Something I’ve been thinking a lot about during this time is the importance of embracing the discomfort that you feel as a white person, especially a straight white guy and I would say that white men are probably the most uncomfortable with being uncomfortable. All of these long overdue discussions being had about the persistence of systemic racism, white supremacy, rape culture and other horrible things are easy to not think about when they don’t directly impact you. Obviously it isn’t pleasant to reflect on the ways that you have benefitted from/enabled/contributed to unjust systems and dynamics, and it may be tempting to check out, but understanding that the option to “check out” from these conversations is itself a privilege and a huge problem, and is something that us white guys in particular really need to remember. A lot of these issues really started to come to light on social media as I was/am still getting used to being active online to promote my music. I felt kinda weird posting about the protests and stuff when I didn’t feel like an authoritative voice, or someone who should be looked at to really educate people on social issues, especially when there are so many other people that would be better to listen to. While part of me still feels that way, I realized that it’s better to show support, amplify voices, and have difficult conversations, especially with my other white friends. Because there are people who will look up to you whether you realize it or not and If you believe it and you agree with these issues then why not just let people know, especially when it's something that feels like we need all hands on deck for. I think It’s just really important to do your part and not leave that job only to marginalized people who are dealing with enough shit right now.

Could you tell us a bit about your new project what the process of creating it was like?

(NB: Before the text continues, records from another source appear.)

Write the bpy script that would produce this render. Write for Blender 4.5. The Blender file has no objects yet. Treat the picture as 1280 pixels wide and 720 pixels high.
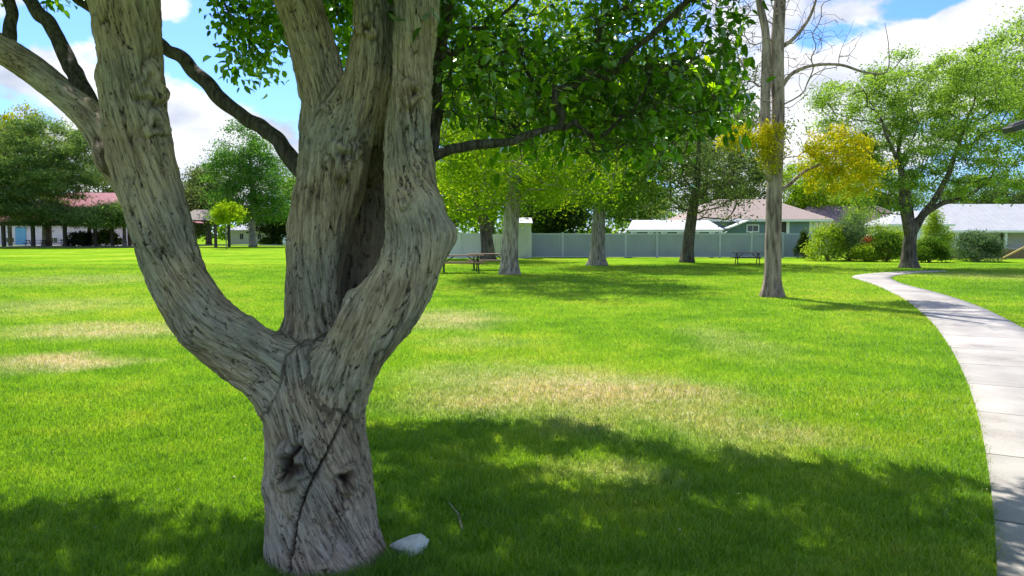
import bpy, math, time
import numpy as np
from mathutils import Vector
T0 = time.time()
def log(s): print('[%.1fs] %s' % (time.time() - T0, s), flush=True)
sc = bpy.context.scene
COL = sc.collection
RNG = np.random.default_rng(7)
PI = math.pi

# ------------------------------------------------------------------ camera
F, CX, CY, HZ, H = 950.0, 640.0, 360.0, 294.0, 1.6
TH = math.atan((CY - HZ) / F)
cam_d = bpy.data.cameras.new('camera'); cam = bpy.data.objects.new('camera', cam_d); COL.objects.link(cam)
cam.location = (0, 0, H); cam.rotation_euler = (PI / 2 - TH, 0, 0)
cam_d.sensor_width = 36; cam_d.lens = 36 * F / 1280; cam_d.clip_end = 2500; cam_d.clip_start = 0.05
sc.camera = cam
CT, ST = math.cos(TH), math.sin(TH)
def ray(px, py):
    u, v = (px - CX) / F, (CY - py) / F
    return np.array([u, CT + v * ST, -ST + v * CT])
def at(px, py, Y):
    d = ray(px, py); p = d * (Y / d[1]); p[2] += H; return p
def gnd(px, py):
    d = ray(px, py); return d * (H / -d[2]) + np.array([0, 0, H])
def project(P):
    P = np.asarray(P, float); q = P - np.array([0, 0, H])
    fw = q[:, 1] * CT - q[:, 2] * ST; up = q[:, 1] * ST + q[:, 2] * CT
    fw = np.where(np.abs(fw) < 1e-4, 1e-4, fw)
    return CX + F * q[:, 0] / fw, CY - F * up / fw, fw

SUN_EL, SUN_AZ = math.radians(54), math.atan2(-0.36, 0.93)
SUN = np.array([math.sin(SUN_AZ) * math.cos(SUN_EL), math.cos(SUN_AZ) * math.cos(SUN_EL), math.sin(SUN_EL)])

# ------------------------------------------------------------------ noise
def _h(i, j, k, s):
    n = (i * 374761393 + j * 668265263 + k * 2147483647 + s * 1274126177) & 0xFFFFFFFF
    n = ((n ^ (n >> 13)) * 1274126177) & 0xFFFFFFFF
    n = n ^ (n >> 16)
    return (n & 0xFFFFFF) / float(0xFFFFFF)
_g = np.random.default_rng(3).normal(0, 1, (64, 3)); _g /= np.linalg.norm(_g, axis=1, keepdims=True)
def vnoise(p, s=0):
    """gradient noise in 0..1, on a turned lattice"""
    p = np.asarray(p, float) @ np.array([[.80, .36, -.48], [-.60, .48, -.64], [0, .80, .60]])
    i = np.floor(p).astype(np.int64); f = p - i; u = f * f * f * (f * (f * 6 - 15) + 10)
    out = 0
    for a in (0, 1):
        for b in (0, 1):
            for c in (0, 1):
                g = _g[(_h(i[:, 0] + a, i[:, 1] + b, i[:, 2] + c, s) * 63.99).astype(int)]
                d = g[:, 0] * (f[:, 0] - a) + g[:, 1] * (f[:, 1] - b) + g[:, 2] * (f[:, 2] - c)
                w = (u[:, 0] if a else 1 - u[:, 0]) * (u[:, 1] if b else 1 - u[:, 1]) * (u[:, 2] if c else 1 - u[:, 2])
                out = out + d * w
    return np.clip(.5 + out * .95, 0, 1)
def fbm(p, s=0, o=3):
    t = 0; a = .5; m = 0
    for k in range(o): t = t + a * vnoise(p * 2 ** k, s + k * 17); m += a; a *= .5
    return t / m

# ------------------------------------------------------------------ objects
def mesh_np(name, V, faces, mat=None, parent=None, smooth=False, face_attr=None, vert_attr=None):
    """faces: list of (n,k) int arrays"""
    me = bpy.data.meshes.new(name)
    faces = [np.asarray(f, np.int64) for f in faces if len(f)]
    V = np.asarray(V, np.float32)
    me.vertices.add(len(V)); me.vertices.foreach_set('co', V.ravel())
    nl = sum(f.size for f in faces); nf = sum(len(f) for f in faces)
    me.loops.add(nl); me.polygons.add(nf)
    me.loops.foreach_set('vertex_index', np.concatenate([f.ravel() for f in faces]).astype(np.int32))
    tot = np.concatenate([np.full(len(f), f.shape[1]) for f in faces])
    st = np.concatenate([[0], np.cumsum(tot)[:-1]])
    me.polygons.foreach_set('loop_start', st.astype(np.int32))
    me.polygons.foreach_set('loop_total', tot.astype(np.int32))
    if smooth: me.polygons.foreach_set('use_smooth', np.ones(nf, bool))
    me.update(calc_edges=True)
    for k, a in (face_attr or {}).items():
        at_ = me.attributes.new(k, 'FLOAT', 'FACE'); at_.data.foreach_set('value', np.asarray(a, np.float32))
    for k, a in (vert_attr or {}).items():
        a = np.asarray(a, np.float32)
        if a.ndim == 2:
            at_ = me.attributes.new(k, 'FLOAT_VECTOR', 'POINT'); at_.data.foreach_set('vector', a.ravel())
        else:
            at_ = me.attributes.new(k, 'FLOAT', 'POINT'); at_.data.foreach_set('value', a)
    o = bpy.data.objects.new(name, me); COL.objects.link(o)
    if mat: me.materials.append(mat)
    if parent: o.parent = parent
    return o
def empty(name, loc=(0, 0, 0), label=None, cat=None, group=None):
    o = bpy.data.objects.new(name, None); COL.objects.link(o); o.location = loc
    o.empty_display_size = .2
    tag(o, label, cat, group); return o
def tag(o, label=None, cat=None, group=None, kind=None):
    for k, v in (('label', label), ('category', cat), ('group', group), ('kind', kind)):
        if v: o[k] = v
    return o

class MB:
    def __init__(s): s.v = []; s.f = []
    def box(s, x0, x1, y0, y1, z0, z1):
        b = len(s.v)
        s.v += [(x, y, z) for z in (z0, z1) for (x, y) in ((x0, y0), (x1, y0), (x1, y1), (x0, y1))]
        s.f += [tuple(b + i for i in q) for q in ((0, 3, 2, 1), (4, 5, 6, 7), (0, 1, 5, 4), (1, 2, 6, 5), (2, 3, 7, 6), (3, 0, 4, 7))]
        return s
    def bar(s, a, b, w, h=None, up=(0, 0, 1)):
        h = h or w; a, b = Vector(a), Vector(b); d = (b - a).normalized()
        sd = d.cross(Vector(up))
        if sd.length < 1e-3: sd = d.cross(Vector((0, 1, 0)))
        sd.normalize(); u = sd.cross(d)
        k = len(s.v)
        for p in (a, b):
            for (i, j) in ((-1, -1), (1, -1), (1, 1), (-1, 1)):
                s.v.append(tuple(p + sd * i * w / 2 + u * j * h / 2))
        s.f += [tuple(k + i for i in q) for q in ((0, 1, 2, 3), (7, 6, 5, 4), (0, 4, 5, 1), (1, 5, 6, 2), (2, 6, 7, 3), (3, 7, 4, 0))]
        return s
    def tube(s, a, b, r0, r1=None, n=12):
        r1 = r0 if r1 is None else r1
        a, b = Vector(a), Vector(b); d = (b - a).normalized()
        e = d.orthogonal().normalized(); g = d.cross(e); k = len(s.v)
        for p, r in ((a, r0), (b, r1)):
            for i in range(n):
                t = 2 * PI * i / n; s.v.append(tuple(p + (e * math.cos(t) + g * math.sin(t)) * r))
        s.f += [(k + i, k + (i + 1) % n, k + n + (i + 1) % n, k + n + i) for i in range(n)]
        s.f += [tuple(k + i for i in reversed(range(n))), tuple(k + n + i for i in range(n))]
        return s
    def poly(s, pts, th, nrm):
        """thick slab from an outline: pts top, extruded by -nrm*th"""
        k = len(s.v); n = len(pts); nv = Vector(nrm).normalized() * th
        s.v += [tuple(p) for p in pts] + [tuple(Vector(p) - nv) for p in pts]
        s.f += [tuple(k + i for i in range(n)), tuple(k + n + i for i in reversed(range(n)))]
        s.f += [(k + i, k + n + i, k + n + (i + 1) % n, k + (i + 1) % n) for i in range(n)]
        return s
    def build(s, name, mat, parent=None, smooth=False, bevel=0):
        me = bpy.data.meshes.new(name); me.from_pydata(s.v, [], s.f); me.update()
        o = bpy.data.objects.new(name, me); COL.objects.link(o); me.materials.append(mat)
        if parent: o.parent = parent
        if smooth:
            for p in me.polygons: p.use_smooth = len(p.vertices) == 4
        if bevel:
            m = o.modifiers.new('bevel', 'BEVEL'); m.width = bevel; m.segments = 1
        return o

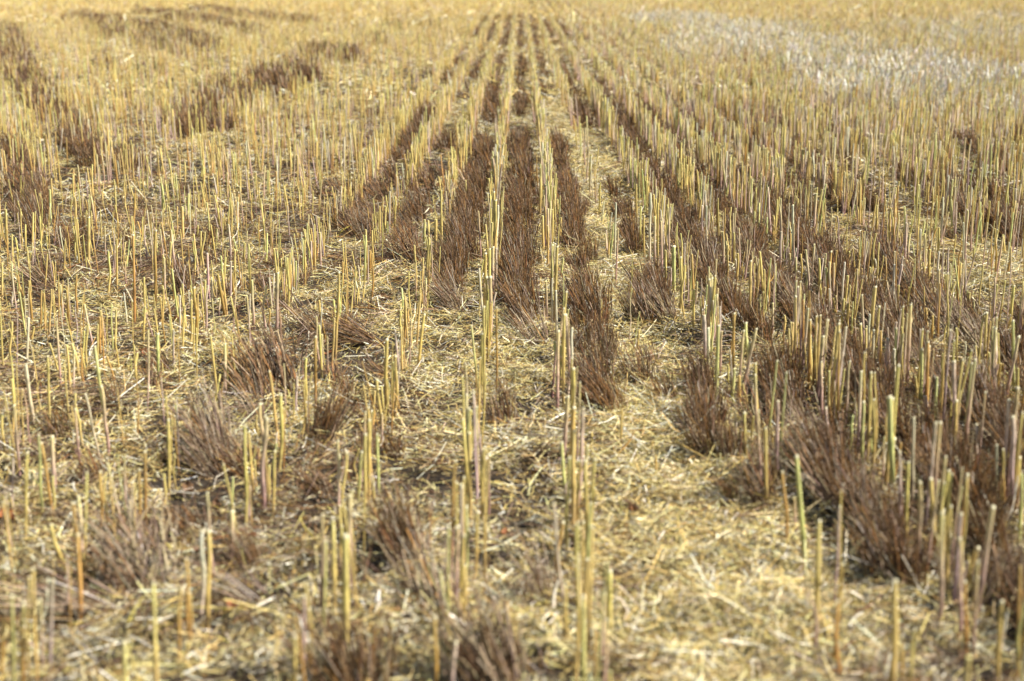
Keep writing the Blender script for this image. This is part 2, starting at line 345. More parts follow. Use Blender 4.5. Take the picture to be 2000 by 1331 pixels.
tab(0, 800, .399, [(125,685,130,225,15,'Y'),(212,540,188,120,14,'G'),(255,545,258,310,13,'Y'),(395,300,372,-20,14,'P'),(390,1078,378,570,22,'O'),(492,625,482,310,17,'O'),(540,590,520,300,13,'Y'),(615,495,612,200,13,'P'),(710,615,705,180,17,'O'),
 (825,445,822,40,15,'Y'),(805,470,795,300,11,'Y'),(1202,600,1187,70,16,'Y'),(1130,500,1138,300,14,'G'),(1130,755,1128,470,30,'P'),(1215,565,1215,350,15,'L'),(1288,500,1302,40,24,'P'),(1310,480,1318,250,12,'Y'),(1006,1095,1020,570,22,'Y'),(985,1005,988,580,22,'C'),
 (772,1420,752,830,20,'Y'),(876,1255,880,850,15,'O'),(915,1185,908,700,16,'O'),(935,1140,930,870,12,'O'),(70,1420,68,900,14,'G'),(12,1400,14,1010,13,'O'),(185,1400,165,760,12,'Y'),(240,1310,243,830,13,'L'),(205,1300,210,900,11,'P'),(1480,1370,1486,870,18,'L'),
 (1580,1125,1590,600,20,'G'),(1440,1420,1440,1070,22,'Y'),(1640,1010,1630,500,20,'Y'),(1715,860,1715,380,20,'P'),(1658,525,1655,230,14,'P'),(618,1420,615,1130,24,'G'),(120,1380,125,1050,14,'O'),(1600,1150,1602,900,16,'L'),(1380,1150,1375,950,12,'P'),(30,230,20,-10,13,'Y'),(930,210,932,-10,12,'O'),(1380,180,1380,-30,18,'Y'),(1260,130,1258,-10,12,'Y')])
tab(0, 330, .353, [(38,485,36,225,16,'Y'),(120,330,105,170,13,'Y'),(142,475,137,310,11,'Y'),(228,500,220,270,13,'Y'),(280,340,278,120,16,'G'),(422,430,415,165,15,'Y'),(490,545,487,280,19,'Y'),(650,705,648,400,14,'Y'),(745,905,738,370,15,'O'),(865,785,860,350,16,'O'),(915,765,912,480,13,'P'),
 (1242,745,1228,480,12,'G'),(1278,785,1282,530,14,'L'),(1040,310,1042,140,15,'G'),(900,260,890,80,15,'G'),(1012,410,1005,190,16,'Y'),(1595,845,1590,500,14,'Y'),(1636,695,1637,500,15,'G'),(1470,925,1470,650,15,'P'),(1528,935,1530,590,20,'P'),(1862,905,1872,590,15,'G'),(1842,1110,1850,800,14,'Y'),
 (800,925,800,600,14,'Y'),(558,1065,556,800,17,'O'),(250,935,247,700,12,'Y'),(265,975,287,680,12,'Y'),(392,1265,365,960,16,'Y'),(405,1255,400,1000,13,'P'),(145,1085,150,810,15,'C'),(58,1105,55,830,15,'Y'),(882,1205,870,910,20,'G'),(480,1165,480,880,15,'Y'),(645,1045,645,770,13,'Y'),
 (1082,1005,1075,680,18,'O'),(1055,1015,1055,740,15,'Y'),(1145,945,1150,640,14,'L'),(1010,1065,1020,775,14,'Y'),(755,1245,752,1020,15,'Y'),(1242,1255,1238,960,20,'P'),(1190,1245,1185,1050,15,'G'),(1300,1150,1297,960,10,'Y'),(1696,1285,1695,1000,16,'Y'),(1745,1340,1745,910,16,'O'),(1812,1110,1810,900,10,'P'),(1075,610,1080,440,12,'Y'),
 (345,860,330,640,14,'P'),(375,890,380,640,11,'O'),(430,820,420,590,13,'O'),(600,740,598,470,11,'Y'),(700,680,697,520,10,'P'),(985,690,990,480,13,'L'),(1380,640,1378,440,10,'G'),(1470,560,1475,370,12,'G'),(1700,520,1705,250,12,'P'),(1125,580,1128,350,14,'Y'),(960,1120,962,890,12,'L'),(820,1270,812,900,11,'P'),(1635,1340,1640,1100,14,'L'),(1900,700,1895,520,11,'O'),(1775,560,1770,340,16,'P'),(1740,580,1735,400,14,'O')])

def stalk_rings(n_seg):
    return np.linspace(0, 1, n_seg + 1)
class Stk: pass
stalks = []
def mk(x, y, h, lx, ly, r, kind, listed=False, curve=0.0, ca=0.0):
    s = Stk(); s.x = x; s.y = y; s.h = h; s.lx = lx; s.ly = ly; s.r = r; s.kind = kind; s.listed = listed; s.curve = curve; s.ca = ca
    stalks.append(s)
for (xb, yb, xt, yt, w, k) in T:
    X, Y, d = pix2ground(xb, yb)
    m = d / F
    h = (yb - yt) * m / math.cos(TH)
    # natural lean of a vertical in the picture
    px, py, _ = project(X, Y, h)
    lx = (xt - float(px)) * m
    h2 = min(h, .42)
    mk(X, Y, h2, lx, rng.normal(0, .012), max(.0034, w * m * .5 * .9), k, True, rng.normal(0, .006), rng.uniform(0, 6.28))
n_listed = len(stalks)
# the rest of the drill rows
LX = np.array([s.x for s in stalks]); LY = np.array([s.y for s in stalks])
def row_weight(n, Y):
    w = np.ones_like(Y)
    if n == 2: w = np.where(Y < 5.2, 0, np.where(Y < 15, .10, .75))
    elif n == 3: w = np.where(Y < 4.3, .25, .95)
    elif n in (0, 1): w = np.where(Y < 7.5, .38, 1.0)
    elif n == -1: w = np.where(Y < 9, .45, .9)
    elif n == -2: w = np.where(Y < 9, .62, .8)
    elif n < -2: w = w * np.where(Y < 8, .85, 1.0)
    elif n > 2: w = w * .95
    return w
bx, by = [], []
for n in range(-96, 97):
    x0 = rowx(n)
    ymin = max(2.3, (abs(x0) - 1.2) / .385)
    if ymin > 74: continue
    for (a, b, dens) in ((2.3, 16, 60), (16, 34, 36), (34, 75, 18)):
        a = max(a, ymin)
        if a >= b: continue
        m = rng.poisson(dens * (b - a))
        Y = rng.uniform(a, b, m)
        cl = vnoise(Y / .11, np.full(m, n * 3.7), 21)
        cl2 = vnoise(Y / .9, np.full(m, n * 5.1), 22)
        near = np.where(Y < 5.3, .8, 1.0)
        keep = rng.random(m) < np.clip((cl * 1.7 - .25) * (.45 + .9 * cl2), 0, 1) * row_weight(n, Y) * near
        Y = Y[keep]
        jit = .017 + (0.05 if n < -3 else 0) + (.03 if n > 7 else 0) + (.012 if n < 0 else 0)
        X = x0 + rng.normal(0, jit, len(Y)) + (vnoise(Y / 3, np.full(len(Y), n * 1.3), 23) - .5) * .03
        bx.append(X); by.append(Y)
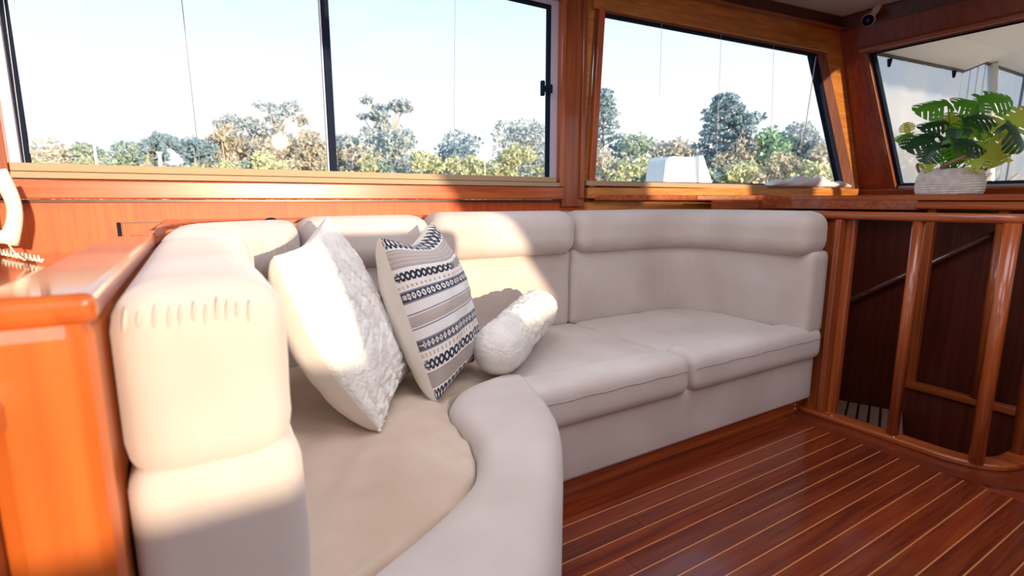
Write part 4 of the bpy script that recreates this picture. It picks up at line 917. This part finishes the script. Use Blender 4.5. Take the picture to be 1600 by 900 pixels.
# masts, lamp post, boat
MW = plain('white_paint', (.9, .9, .9), .3)
for q0, q1, lab, nm, r in (((147, 226), (152, 285), 'white mast between the two green trees at left', 'mast', .12), ((249, 240), (243, 285), 'short white mast in front of the palm', 'mast', .16), ((757, 206), (760, 285), 'thin tall lamp post between the teal tree and the tree by the latch', 'lamp_post', .05)):
    a = atd(*q0, 46); b_ = atd(*q1, 46); b_.x, b_.y = a.x, a.y; b_.z = -.9; e = empty(nm, b_); tag(e, lab, nm.replace('_', ' ')); tube('pole', [b_, a], [r, r*.7], MW, e, 8)
    box('lamp_head' if nm == 'lamp_post' else 'masthead', (a.x-.2, a.y-.1, a.z), (a.x+.2, a.y+.1, a.z+.12), MW, e, .02)
BY = 19.0; bt = empty('motorboat', at(1075, 300, 1, BY)); tag(bt, 'white moored boat with peaked windscreen, seen low in the forward window', 'boat')
def bp_(px, py, y=BY): return at(px, py, 1, y)
def block(name, prof, dep, bev):
    bm = bmesh.new(); a = [bm.verts.new(bp_(*q)) for q in prof]; b_ = [bm.verts.new(Vector(v.co)+Vector(dep)) for v in a]; n_ = len(a)
    bm.faces.new(a); bm.faces.new(b_[::-1])
    for i in range(n_): bm.faces.new((a[i], a[(i+1) % n_], b_[(i+1) % n_], b_[i]))
    if bev: bmesh.ops.bevel(bm, geom=list(bm.edges), offset=bev, segments=2, affect='EDGES')
    return frombm(name, bm, MW, bt)
block('cabin', [(1036, 300), (1042, 250), (1050, 244), (1087, 246), (1089, 300)], (.25, 1.6, 0), .06)
block('bow_screen', [(1093, 300), (1093, 243), (1099, 243), (1118, 300)], (.2, 1.3, 0), .02)
hc = bp_(1078, 306); vs = []
for z, w, l in ((-1.3, .8, 2.4), (0.0, 1.05, 2.8), (1.28, 1.2, 3.1)):
    for x, y in ((-l, -w), (l*.4, -w), (l, 0), (l*.4, w), (-l, w)): vs.append((hc.x+x, hc.y+.8+y, z))
fs = [(0, 1, 2, 3, 4), (10, 11, 12, 13, 14)]+[(j*5+i, j*5+(i+1) % 5, (j+1)*5+(i+1) % 5, (j+1)*5+i) for j in range(2) for i in range(5)]
mesh('hull', vs, fs, MW, bt, False)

I've been working with a producer and friend of mine, Kieran Cousins over the past year on the project that I'm releasing now “Thinking Over Thinking”. Before that we were working on another project called “Silver Linings” which we got professionally recorded when I was 17 or 16, but I loafted on finishing it. You grow so much during those years that I kind of grew out of it and eventually we just put it on the back burner and me and Kieran set up a little studio in my basement and we made a project from the ground up. The first song from the project that was fully finished was "Can't Stay", which is already out and he (Kieran) did a rough mix of it and I don't know, it just sounded good so then we were like okay maybe we can actually do this. Having no engineer to pay for and just not having to be on the clock allowed us to hone in and work in the space which definitely felt like the best way for me to do it; not to rush something and try to make it reflect who I am as an artist or just where I'm at.

There was a struggle there by having presented myself in the past as someone who didn't take themselves too seriously with my previous music. So, I found it really difficult to reach out and collaborate with other people that I didn't already know well so the vast majority of the project was done just by Kieran and I. Near the end I got to collaborate with some artists; like I did a song with Lillian Blue Makin; she's a good friend of mine and Danie; another friend of mine. I love collaborating with people, just in every way and I think it's so interesting to work with other artists and I've been using this project to try and reach out and get involved in the community. I was really trying to meet new artists that I could form relationships and work with because there's so many talented people in Toronto and the more you get out there the more you see. And it can kind of be hard to connect because Toronto can be a bit cold, kind of like cliquey and not so community oriented or I don't know, it can kind of feel that way. But, I'm just really excited because there's so many people in Toronto that have inspired me and I'm so excited to see what we can do in the time coming.